A spherical iron ball 10cm in radius is coated with a layer of ice of uniform thickness that melts at a rate of `50c m^3//m in` . When the thickness of ice is 5cm, then find the rate at which the thickness of ice decreases.

Let the thickness of layer of ice is x cm, the volume of spherical ball (only ice layer ) is
` V= ( 4) /(3) pi [ (10 + x ) ^(3) - 10^(3)]" " `… (i)
On diferentiating Eq. (i) w.r.t. `'t'`, we get
`" " (d V) /(dt) = ( 4) /(3) pi ( 3 (10 + x )^(2)) (dx ) /(dt) = - 50` [ given ]
[- ve sign indicate that volume is decreasing as time passes ].
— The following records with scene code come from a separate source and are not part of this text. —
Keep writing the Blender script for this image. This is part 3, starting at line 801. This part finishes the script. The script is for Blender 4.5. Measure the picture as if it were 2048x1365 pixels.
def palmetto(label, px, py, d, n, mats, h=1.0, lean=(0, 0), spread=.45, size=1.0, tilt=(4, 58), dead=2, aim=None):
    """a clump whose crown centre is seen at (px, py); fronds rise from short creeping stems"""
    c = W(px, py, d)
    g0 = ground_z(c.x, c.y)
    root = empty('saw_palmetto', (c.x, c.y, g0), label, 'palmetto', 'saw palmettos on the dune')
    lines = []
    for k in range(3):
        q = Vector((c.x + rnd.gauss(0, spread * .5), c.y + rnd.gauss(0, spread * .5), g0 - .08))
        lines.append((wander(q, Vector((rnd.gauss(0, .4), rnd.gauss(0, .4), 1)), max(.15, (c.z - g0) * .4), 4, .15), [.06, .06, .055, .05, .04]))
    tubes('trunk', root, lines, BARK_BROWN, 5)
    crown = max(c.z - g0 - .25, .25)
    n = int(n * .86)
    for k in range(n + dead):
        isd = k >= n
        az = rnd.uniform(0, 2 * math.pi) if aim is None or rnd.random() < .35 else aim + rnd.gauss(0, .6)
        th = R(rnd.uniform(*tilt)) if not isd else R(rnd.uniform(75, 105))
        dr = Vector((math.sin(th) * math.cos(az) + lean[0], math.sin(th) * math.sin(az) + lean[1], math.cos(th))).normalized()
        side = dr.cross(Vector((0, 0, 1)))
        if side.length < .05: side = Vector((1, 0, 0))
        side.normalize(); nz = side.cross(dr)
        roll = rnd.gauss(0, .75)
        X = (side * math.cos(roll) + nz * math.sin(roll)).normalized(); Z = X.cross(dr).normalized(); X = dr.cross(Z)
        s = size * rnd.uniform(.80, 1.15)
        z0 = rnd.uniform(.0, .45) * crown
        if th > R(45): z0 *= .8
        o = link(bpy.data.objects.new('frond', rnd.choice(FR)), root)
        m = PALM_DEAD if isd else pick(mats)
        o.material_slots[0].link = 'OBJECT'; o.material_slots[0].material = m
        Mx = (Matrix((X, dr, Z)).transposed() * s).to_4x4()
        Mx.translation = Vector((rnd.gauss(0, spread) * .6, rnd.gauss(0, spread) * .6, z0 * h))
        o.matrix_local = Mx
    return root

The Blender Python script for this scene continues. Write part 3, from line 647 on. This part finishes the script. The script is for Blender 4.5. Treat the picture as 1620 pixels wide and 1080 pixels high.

`rArr " " 4pi ( 10 + x ) ^(2) (dx) /(dt) = -50 `
At `x = 5` cm
` (dx) /(dt) [ 4pi ( 10 + 5)^(2) ] = - 50 `
`rArr (dx) /(dt) = - (50 ) /( 225( 4pi )) =- (1) /(9( 2pi)) = - (1) /( 18 pi )` cm /min
So, the thickness of the ice decreases at the rate of `(1) /( 18 pi )` cm / min.